* _Problem requirements_
Reproduce exactly the opening lines of the listing, stopping after the line that contains "235, (0.93, 0.965, 1.0))" and including it.

>> start

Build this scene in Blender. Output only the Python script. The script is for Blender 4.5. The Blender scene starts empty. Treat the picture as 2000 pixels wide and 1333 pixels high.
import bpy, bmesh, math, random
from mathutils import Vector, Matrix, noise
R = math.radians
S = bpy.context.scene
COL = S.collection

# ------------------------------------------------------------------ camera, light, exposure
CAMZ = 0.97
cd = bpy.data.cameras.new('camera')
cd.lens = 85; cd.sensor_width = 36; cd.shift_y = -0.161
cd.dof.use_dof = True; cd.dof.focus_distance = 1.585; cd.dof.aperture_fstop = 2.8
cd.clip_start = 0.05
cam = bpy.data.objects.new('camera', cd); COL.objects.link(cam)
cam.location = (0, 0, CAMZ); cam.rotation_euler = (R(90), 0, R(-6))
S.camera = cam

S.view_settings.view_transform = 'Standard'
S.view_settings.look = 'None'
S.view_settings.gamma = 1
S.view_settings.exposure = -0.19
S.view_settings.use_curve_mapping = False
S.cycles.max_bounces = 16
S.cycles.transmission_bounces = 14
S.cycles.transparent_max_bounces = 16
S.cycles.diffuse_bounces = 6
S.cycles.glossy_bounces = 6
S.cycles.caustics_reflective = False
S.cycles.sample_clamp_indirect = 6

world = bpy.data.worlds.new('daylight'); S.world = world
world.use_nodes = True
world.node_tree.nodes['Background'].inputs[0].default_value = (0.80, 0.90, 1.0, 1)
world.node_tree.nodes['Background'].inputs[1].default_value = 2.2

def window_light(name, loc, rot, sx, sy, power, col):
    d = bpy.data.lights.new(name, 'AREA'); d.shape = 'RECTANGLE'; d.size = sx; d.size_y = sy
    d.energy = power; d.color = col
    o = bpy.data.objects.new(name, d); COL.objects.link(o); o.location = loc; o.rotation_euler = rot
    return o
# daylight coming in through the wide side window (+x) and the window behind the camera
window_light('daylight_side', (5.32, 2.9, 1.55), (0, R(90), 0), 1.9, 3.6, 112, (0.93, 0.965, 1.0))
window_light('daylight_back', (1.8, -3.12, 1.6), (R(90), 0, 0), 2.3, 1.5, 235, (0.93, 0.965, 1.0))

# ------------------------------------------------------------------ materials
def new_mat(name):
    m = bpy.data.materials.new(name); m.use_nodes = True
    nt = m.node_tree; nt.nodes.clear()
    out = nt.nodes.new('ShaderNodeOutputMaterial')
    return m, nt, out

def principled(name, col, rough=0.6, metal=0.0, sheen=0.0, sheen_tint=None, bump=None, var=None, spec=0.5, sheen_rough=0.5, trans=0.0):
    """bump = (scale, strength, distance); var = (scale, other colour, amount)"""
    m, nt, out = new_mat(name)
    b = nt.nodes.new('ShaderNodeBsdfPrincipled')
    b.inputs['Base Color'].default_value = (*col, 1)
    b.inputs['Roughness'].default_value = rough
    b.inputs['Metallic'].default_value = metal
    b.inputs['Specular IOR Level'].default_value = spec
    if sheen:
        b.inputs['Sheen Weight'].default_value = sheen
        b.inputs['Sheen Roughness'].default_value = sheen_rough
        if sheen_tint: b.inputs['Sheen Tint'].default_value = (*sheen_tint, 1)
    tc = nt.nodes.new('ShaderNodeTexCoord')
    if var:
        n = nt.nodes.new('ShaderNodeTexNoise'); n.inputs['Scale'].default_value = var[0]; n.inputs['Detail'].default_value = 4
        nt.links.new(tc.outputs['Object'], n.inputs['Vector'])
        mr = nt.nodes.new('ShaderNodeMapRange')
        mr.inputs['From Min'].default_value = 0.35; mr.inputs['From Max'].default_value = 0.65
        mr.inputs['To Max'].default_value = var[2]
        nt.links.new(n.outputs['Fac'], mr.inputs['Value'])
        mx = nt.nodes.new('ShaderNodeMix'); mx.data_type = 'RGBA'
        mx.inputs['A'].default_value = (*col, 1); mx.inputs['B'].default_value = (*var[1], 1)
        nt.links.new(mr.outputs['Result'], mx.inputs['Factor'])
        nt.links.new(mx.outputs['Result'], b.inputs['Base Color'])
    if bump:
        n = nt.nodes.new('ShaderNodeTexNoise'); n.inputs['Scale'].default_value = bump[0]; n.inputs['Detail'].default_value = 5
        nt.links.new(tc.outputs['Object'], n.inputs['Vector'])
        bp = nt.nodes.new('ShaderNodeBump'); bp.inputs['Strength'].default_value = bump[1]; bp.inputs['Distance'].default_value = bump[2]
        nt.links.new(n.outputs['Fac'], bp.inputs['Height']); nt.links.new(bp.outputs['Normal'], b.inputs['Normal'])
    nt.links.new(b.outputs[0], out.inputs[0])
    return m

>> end

* _Expected answer_
Build this scene in Blender. Output only the Python script. The script is for Blender 4.5. The Blender scene starts empty. Treat the picture as 2000 pixels wide and 1333 pixels high.
import bpy, bmesh, math, random
from mathutils import Vector, Matrix, noise
R = math.radians
S = bpy.context.scene
COL = S.collection

# ------------------------------------------------------------------ camera, light, exposure
CAMZ = 0.97
cd = bpy.data.cameras.new('camera')
cd.lens = 85; cd.sensor_width = 36; cd.shift_y = -0.161
cd.dof.use_dof = True; cd.dof.focus_distance = 1.585; cd.dof.aperture_fstop = 2.8
cd.clip_start = 0.05
cam = bpy.data.objects.new('camera', cd); COL.objects.link(cam)
cam.location = (0, 0, CAMZ); cam.rotation_euler = (R(90), 0, R(-6))
S.camera = cam

S.view_settings.view_transform = 'Standard'
S.view_settings.look = 'None'
S.view_settings.gamma = 1
S.view_settings.exposure = -0.19
S.view_settings.use_curve_mapping = False
S.cycles.max_bounces = 16
S.cycles.transmission_bounces = 14
S.cycles.transparent_max_bounces = 16
S.cycles.diffuse_bounces = 6
S.cycles.glossy_bounces = 6
S.cycles.caustics_reflective = False
S.cycles.sample_clamp_indirect = 6

world = bpy.data.worlds.new('daylight'); S.world = world
world.use_nodes = True
world.node_tree.nodes['Background'].inputs[0].default_value = (0.80, 0.90, 1.0, 1)
world.node_tree.nodes['Background'].inputs[1].default_value = 2.2

def window_light(name, loc, rot, sx, sy, power, col):
    d = bpy.data.lights.new(name, 'AREA'); d.shape = 'RECTANGLE'; d.size = sx; d.size_y = sy
    d.energy = power; d.color = col
    o = bpy.data.objects.new(name, d); COL.objects.link(o); o.location = loc; o.rotation_euler = rot
    return o
# daylight coming in through the wide side window (+x) and the window behind the camera
window_light('daylight_side', (5.32, 2.9, 1.55), (0, R(90), 0), 1.9, 3.6, 112, (0.93, 0.965, 1.0))
window_light('daylight_back', (1.8, -3.12, 1.6), (R(90), 0, 0), 2.3, 1.5, 235, (0.93, 0.965, 1.0))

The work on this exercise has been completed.